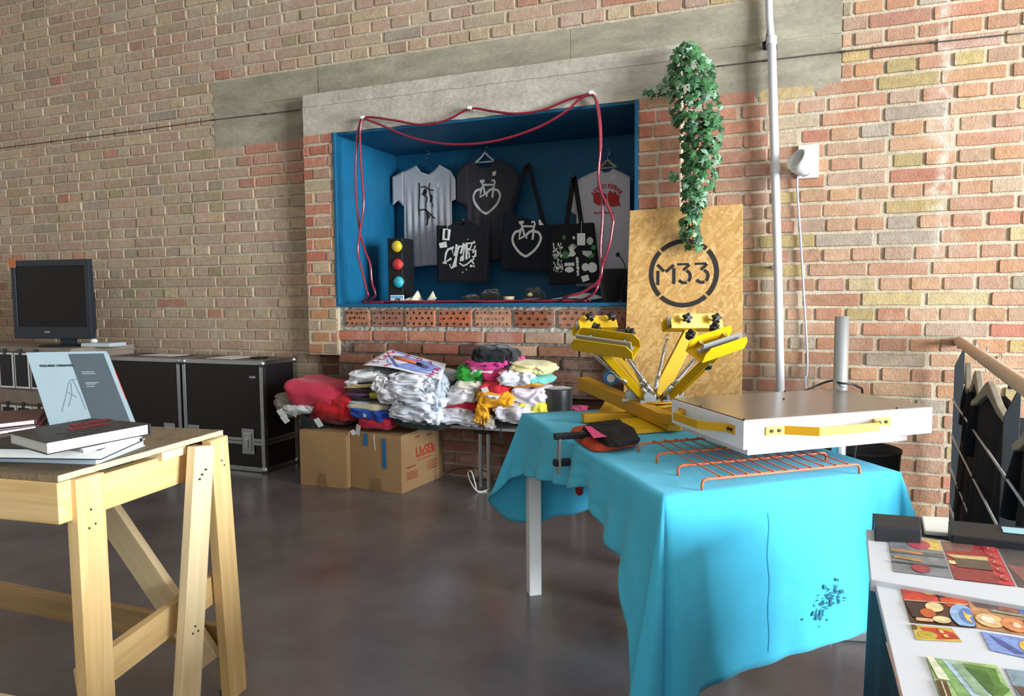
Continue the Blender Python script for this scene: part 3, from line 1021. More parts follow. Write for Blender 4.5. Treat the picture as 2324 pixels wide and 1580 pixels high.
rope([(-2.5305, 3.915, 2.2923), (-2.5492, 3.915, 2.2062), (-2.5479, 3.915, 2.013), (-2.536, 3.915, 1.8458), (-2.5357, 3.915, 1.7345), (-2.5701, 3.915, 1.5681), (-2.5865, 3.915, 1.4559), (-2.5629, 3.915, 1.3422), (-2.5328, 3.915, 1.2284), (-2.5179, 3.915, 1.1659)] + [(-2.6, 3.98, NZ0 + .010), (-2.45, 3.985, NZ0 + .009)])
rope([(-1.039, 3.925, 2.2845), (-1.0036, 3.925, 2.2253), (-0.9858, 3.925, 2.1152), (-0.9832, 3.925, 1.9941), (-0.9932, 3.925, 1.8735), (-0.9956, 3.925, 1.7762), (-0.9778, 3.925, 1.7017), (-0.9751, 3.925, 1.5791), (-0.9851, 3.925, 1.4316), (-0.9824, 3.925, 1.3077), (-0.9977, 3.925, 1.221), (-1.0311, 3.925, 1.1639)] + [(-1.15, 4.0, NZ0 + .010), (-1.35, 4.02, NZ0 + .009)])
rope([(-1.0338, 3.915, 2.2813), (-1.0111, 3.915, 2.2404), (-0.9909, 3.915, 2.1134), (-0.9857, 3.915, 1.9682), (-0.9957, 3.915, 1.8234), (-0.9753, 3.915, 1.7247), (-0.94, 3.915, 1.6496), (-0.9123, 3.915, 1.5825), (-0.9147, 3.915, 1.5387), (-0.9345, 3.915, 1.4293), (-0.9698, 3.915, 1.3318), (-0.9901, 3.915, 1.2456), (-1.0802, 3.915, 1.1794), (-1.1719, 3.915, 1.155)] + [(-1.25, 3.985, NZ0 + .009)])
random.seed(11)
for j in range(4):
    y = 4.0 + .022 * j
    x0 = -2.6 + random.uniform(-.05, .15)
    x1 = -.95 - random.uniform(.0, .25)
    n = 12
    rope([(lerp(x0, x1, i / n), y + .018 * math.sin(i * 1.7 + j), NZ0 + .009 + .004 * abs(math.sin(i * 1.3 + j))) for i in range(n + 1)], 4)
for p in [(-2.5272, 3.915, 2.292), (-1.7816, 3.915, 2.2759), (-1.0363, 3.915, 2.2816)]:
    mb = MB()
    mb.box(p[0] - .011, p[0] + .011, p[1] - .012, BY + .002, p[2] - .006, p[2] + .012)
    mb.build('clip', PIN, t, bevel=.002)

# toy traffic light
TLX, TLY = (-2.4745, 4.18, 1.3791)[0], 4.18
t = thing('traffic_light', 'black upright lamp box with yellow, red and turquoise lenses', 'lamp', (TLX, TLY + .08, NZ0))
mb = MB()
mb.box(TLX - .052, TLX + .062, TLY, TLY + .16, NZ0, (-2.4603, 4.18, 1.5557)[2])
mb.build('housing', PLASTIC_B, t, bevel=.006)
for (px, pz), c in zip([(-2.4473, 1.4974), (-2.4432, 1.3771), (-2.4391, 1.2594)], ('d8bc1e', 'c02622', '2aa6b4')):
    mb = MB()
    mb.sm = True
    mb.lathe((px, TLY + .002, pz), [(.044, 0), (.045, .012), (.040, .012)], (0, -1, 0), 28)
    rim = mb.build('bezel', PLASTIC_B, t)
    mb = MB()
    mb.lathe((px, TLY - .008, pz), [(  .040 * math.cos(a * math.pi / 12), .024 * math.sin(a * math.pi / 12)) for a in range(6)] + [(.002, .024)], (0, -1, 0), 20)
    mb.build('lens', mat('lens_' + c, c, .15, var=.35, scale=120, spec=.8, coat=.6, bump=.6, bscale=160), t)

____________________

WHAT YOU ARE ASKED TO DO: Restate exactly, please, only the lines between the start of the data and the line containing "mb.build('clip', PIN, t, bevel=.002)", both ends included, skipping the pictures.

WORKED ANSWER:
Continue the Blender Python script for this scene: part 3, from line 1021. More parts follow. Write for Blender 4.5. Treat the picture as 2324 pixels wide and 1580 pixels high.
rope([(-2.5305, 3.915, 2.2923), (-2.5492, 3.915, 2.2062), (-2.5479, 3.915, 2.013), (-2.536, 3.915, 1.8458), (-2.5357, 3.915, 1.7345), (-2.5701, 3.915, 1.5681), (-2.5865, 3.915, 1.4559), (-2.5629, 3.915, 1.3422), (-2.5328, 3.915, 1.2284), (-2.5179, 3.915, 1.1659)] + [(-2.6, 3.98, NZ0 + .010), (-2.45, 3.985, NZ0 + .009)])
rope([(-1.039, 3.925, 2.2845), (-1.0036, 3.925, 2.2253), (-0.9858, 3.925, 2.1152), (-0.9832, 3.925, 1.9941), (-0.9932, 3.925, 1.8735), (-0.9956, 3.925, 1.7762), (-0.9778, 3.925, 1.7017), (-0.9751, 3.925, 1.5791), (-0.9851, 3.925, 1.4316), (-0.9824, 3.925, 1.3077), (-0.9977, 3.925, 1.221), (-1.0311, 3.925, 1.1639)] + [(-1.15, 4.0, NZ0 + .010), (-1.35, 4.02, NZ0 + .009)])
rope([(-1.0338, 3.915, 2.2813), (-1.0111, 3.915, 2.2404), (-0.9909, 3.915, 2.1134), (-0.9857, 3.915, 1.9682), (-0.9957, 3.915, 1.8234), (-0.9753, 3.915, 1.7247), (-0.94, 3.915, 1.6496), (-0.9123, 3.915, 1.5825), (-0.9147, 3.915, 1.5387), (-0.9345, 3.915, 1.4293), (-0.9698, 3.915, 1.3318), (-0.9901, 3.915, 1.2456), (-1.0802, 3.915, 1.1794), (-1.1719, 3.915, 1.155)] + [(-1.25, 3.985, NZ0 + .009)])
random.seed(11)
for j in range(4):
    y = 4.0 + .022 * j
    x0 = -2.6 + random.uniform(-.05, .15)
    x1 = -.95 - random.uniform(.0, .25)
    n = 12
    rope([(lerp(x0, x1, i / n), y + .018 * math.sin(i * 1.7 + j), NZ0 + .009 + .004 * abs(math.sin(i * 1.3 + j))) for i in range(n + 1)], 4)
for p in [(-2.5272, 3.915, 2.292), (-1.7816, 3.915, 2.2759), (-1.0363, 3.915, 2.2816)]:
    mb = MB()
    mb.box(p[0] - .011, p[0] + .011, p[1] - .012, BY + .002, p[2] - .006, p[2] + .012)
    mb.build('clip', PIN, t, bevel=.002)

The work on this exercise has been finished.